"You know, all this fuss made in the media about Sunnis and Shia has really been getting to me lately. Iraqis are almost always categorized as one or the other. For example, Fulan al Fulani, the Shi'i politician; Fulan al Fulani, the Sunni cleric.
The same can happen with geographic areas, towns and provinces, e.g. Basra, the largely Shi'i city; Ramadi, the Sunni Arab stronghold; Salah al Din, a province with Sunni majority; Sadr City, the Shi'i district; Amiriya, the largely Sunni district of Baghdad, etc.
The media is so obsessed with these distinctions that I am sure they will soon start to come up with new ideas just to show off they know all about Iraq, like say:...

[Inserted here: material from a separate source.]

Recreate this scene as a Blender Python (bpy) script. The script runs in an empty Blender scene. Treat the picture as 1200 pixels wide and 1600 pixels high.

...My mother told me once that she asked her father when she was very young if they were Shi'i or Sunni after she had heard the terms in school. Her father slapped her hard in the face. That was how far Iraqis were willing to go in order to supress their perceived differences."
Iraqi Reble
This is the new blog recommended by Star from Mosul, but this subject is not new. The Sunni, Shi'a thing, I have been reading about it from the first Iraqi blog I read, always with the same story, no one it would seem knew what or who anyone was. Yet somehow when you talk to someone who was not from a mixed family, someone who was clearly shi'a or kurd, you hear a slightly different story. When your a minority, or not from the privileged class, you know it, even if no one says it out loud. Mind you this is something that is not unique to Iraq by a long shot. There is no doubt that these sectarian and ethnic tensions were hiding just below the surface of Iraqi society. Kept in check by the strict authoritarian rule. Every time I read this story it brings to mind, even if through no fault of thier own, how naive and sheltered some people lived thier lives. I can however suggest a cure, it's called equality the real kind, the democratic kind, not the artificial authoritarian kind that Iraqis were apparently used to.